▸ **Exercise**: Return the listing below exactly, with the pictures dropped.

▸ **Information supplied**:

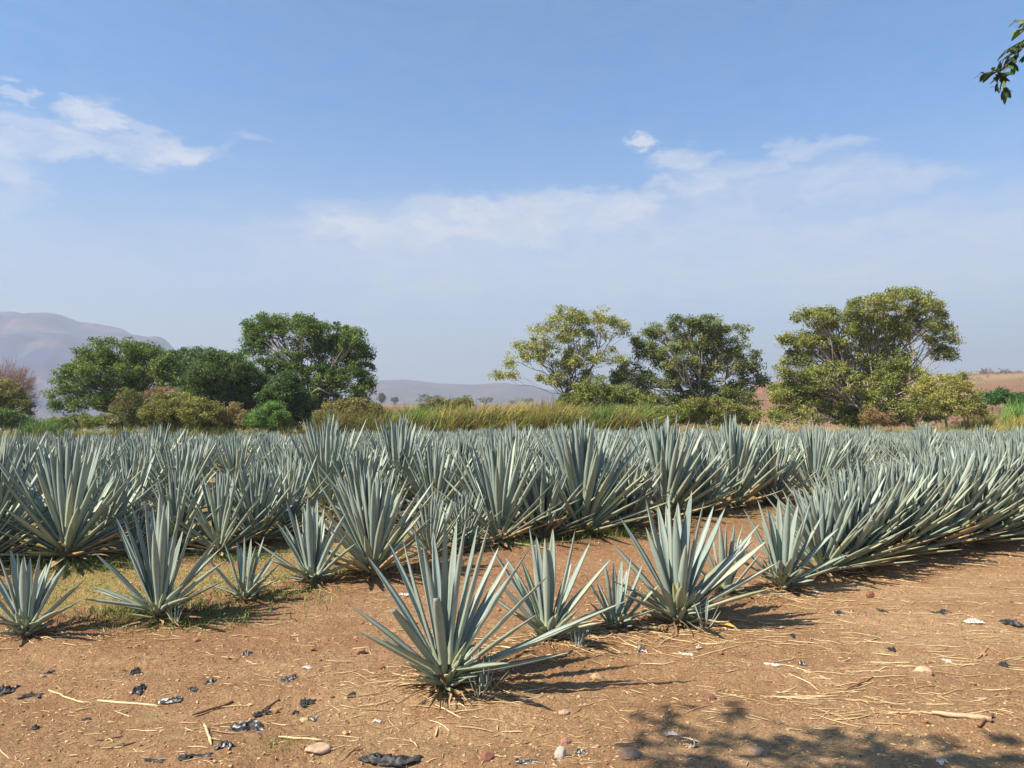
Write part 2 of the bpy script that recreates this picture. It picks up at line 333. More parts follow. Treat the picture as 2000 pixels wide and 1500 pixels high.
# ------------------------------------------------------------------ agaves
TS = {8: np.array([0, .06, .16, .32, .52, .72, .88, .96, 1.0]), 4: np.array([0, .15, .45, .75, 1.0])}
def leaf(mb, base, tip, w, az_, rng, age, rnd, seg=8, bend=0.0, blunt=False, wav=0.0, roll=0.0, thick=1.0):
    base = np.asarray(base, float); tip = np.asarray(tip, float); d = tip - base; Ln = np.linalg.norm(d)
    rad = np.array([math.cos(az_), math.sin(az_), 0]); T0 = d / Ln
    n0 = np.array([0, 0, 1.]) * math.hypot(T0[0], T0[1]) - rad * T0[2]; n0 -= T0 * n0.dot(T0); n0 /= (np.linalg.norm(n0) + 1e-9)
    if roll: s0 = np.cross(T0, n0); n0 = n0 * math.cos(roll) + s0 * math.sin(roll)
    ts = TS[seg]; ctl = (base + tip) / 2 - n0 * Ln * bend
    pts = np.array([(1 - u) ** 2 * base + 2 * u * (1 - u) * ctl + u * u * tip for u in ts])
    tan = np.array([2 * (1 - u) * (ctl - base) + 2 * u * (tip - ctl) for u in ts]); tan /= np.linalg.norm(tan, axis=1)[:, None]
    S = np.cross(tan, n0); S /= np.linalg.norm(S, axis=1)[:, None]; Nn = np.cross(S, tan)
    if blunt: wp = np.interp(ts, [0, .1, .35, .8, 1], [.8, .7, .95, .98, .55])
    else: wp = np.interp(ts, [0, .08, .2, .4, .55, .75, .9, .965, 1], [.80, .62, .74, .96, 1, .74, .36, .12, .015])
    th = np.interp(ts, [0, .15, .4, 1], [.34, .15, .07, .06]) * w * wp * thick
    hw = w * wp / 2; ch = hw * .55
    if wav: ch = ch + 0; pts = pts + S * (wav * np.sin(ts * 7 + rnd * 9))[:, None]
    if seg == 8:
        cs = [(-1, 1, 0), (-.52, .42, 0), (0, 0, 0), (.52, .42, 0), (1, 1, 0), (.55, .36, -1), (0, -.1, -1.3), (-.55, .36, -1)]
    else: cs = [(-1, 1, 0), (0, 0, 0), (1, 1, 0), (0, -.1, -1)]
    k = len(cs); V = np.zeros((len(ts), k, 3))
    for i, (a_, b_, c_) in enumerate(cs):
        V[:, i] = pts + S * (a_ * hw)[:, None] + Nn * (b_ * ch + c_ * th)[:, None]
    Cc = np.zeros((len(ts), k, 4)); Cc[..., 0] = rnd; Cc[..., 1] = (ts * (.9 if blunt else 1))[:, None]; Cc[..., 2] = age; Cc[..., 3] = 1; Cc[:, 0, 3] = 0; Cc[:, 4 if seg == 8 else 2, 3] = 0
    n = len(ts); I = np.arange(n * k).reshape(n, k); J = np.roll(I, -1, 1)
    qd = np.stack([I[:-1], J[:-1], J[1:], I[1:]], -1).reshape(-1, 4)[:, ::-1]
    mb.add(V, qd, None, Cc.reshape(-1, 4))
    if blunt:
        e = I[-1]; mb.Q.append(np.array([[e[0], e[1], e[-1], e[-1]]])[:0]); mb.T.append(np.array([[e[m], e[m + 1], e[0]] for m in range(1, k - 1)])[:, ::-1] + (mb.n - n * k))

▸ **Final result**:
Write part 2 of the bpy script that recreates this picture. It picks up at line 333. More parts follow. Treat the picture as 2000 pixels wide and 1500 pixels high.
# ------------------------------------------------------------------ agaves
TS = {8: np.array([0, .06, .16, .32, .52, .72, .88, .96, 1.0]), 4: np.array([0, .15, .45, .75, 1.0])}
def leaf(mb, base, tip, w, az_, rng, age, rnd, seg=8, bend=0.0, blunt=False, wav=0.0, roll=0.0, thick=1.0):
    base = np.asarray(base, float); tip = np.asarray(tip, float); d = tip - base; Ln = np.linalg.norm(d)
    rad = np.array([math.cos(az_), math.sin(az_), 0]); T0 = d / Ln
    n0 = np.array([0, 0, 1.]) * math.hypot(T0[0], T0[1]) - rad * T0[2]; n0 -= T0 * n0.dot(T0); n0 /= (np.linalg.norm(n0) + 1e-9)
    if roll: s0 = np.cross(T0, n0); n0 = n0 * math.cos(roll) + s0 * math.sin(roll)
    ts = TS[seg]; ctl = (base + tip) / 2 - n0 * Ln * bend
    pts = np.array([(1 - u) ** 2 * base + 2 * u * (1 - u) * ctl + u * u * tip for u in ts])
    tan = np.array([2 * (1 - u) * (ctl - base) + 2 * u * (tip - ctl) for u in ts]); tan /= np.linalg.norm(tan, axis=1)[:, None]
    S = np.cross(tan, n0); S /= np.linalg.norm(S, axis=1)[:, None]; Nn = np.cross(S, tan)
    if blunt: wp = np.interp(ts, [0, .1, .35, .8, 1], [.8, .7, .95, .98, .55])
    else: wp = np.interp(ts, [0, .08, .2, .4, .55, .75, .9, .965, 1], [.80, .62, .74, .96, 1, .74, .36, .12, .015])
    th = np.interp(ts, [0, .15, .4, 1], [.34, .15, .07, .06]) * w * wp * thick
    hw = w * wp / 2; ch = hw * .55
    if wav: ch = ch + 0; pts = pts + S * (wav * np.sin(ts * 7 + rnd * 9))[:, None]
    if seg == 8:
        cs = [(-1, 1, 0), (-.52, .42, 0), (0, 0, 0), (.52, .42, 0), (1, 1, 0), (.55, .36, -1), (0, -.1, -1.3), (-.55, .36, -1)]
    else: cs = [(-1, 1, 0), (0, 0, 0), (1, 1, 0), (0, -.1, -1)]
    k = len(cs); V = np.zeros((len(ts), k, 3))
    for i, (a_, b_, c_) in enumerate(cs):
        V[:, i] = pts + S * (a_ * hw)[:, None] + Nn * (b_ * ch + c_ * th)[:, None]
    Cc = np.zeros((len(ts), k, 4)); Cc[..., 0] = rnd; Cc[..., 1] = (ts * (.9 if blunt else 1))[:, None]; Cc[..., 2] = age; Cc[..., 3] = 1; Cc[:, 0, 3] = 0; Cc[:, 4 if seg == 8 else 2, 3] = 0
    n = len(ts); I = np.arange(n * k).reshape(n, k); J = np.roll(I, -1, 1)
    qd = np.stack([I[:-1], J[:-1], J[1:], I[1:]], -1).reshape(-1, 4)[:, ::-1]
    mb.add(V, qd, None, Cc.reshape(-1, 4))
    if blunt:
        e = I[-1]; mb.Q.append(np.array([[e[0], e[1], e[-1], e[-1]]])[:0]); mb.T.append(np.array([[e[m], e[m + 1], e[0]] for m in range(1, k - 1)])[:, ::-1] + (mb.n - n * k))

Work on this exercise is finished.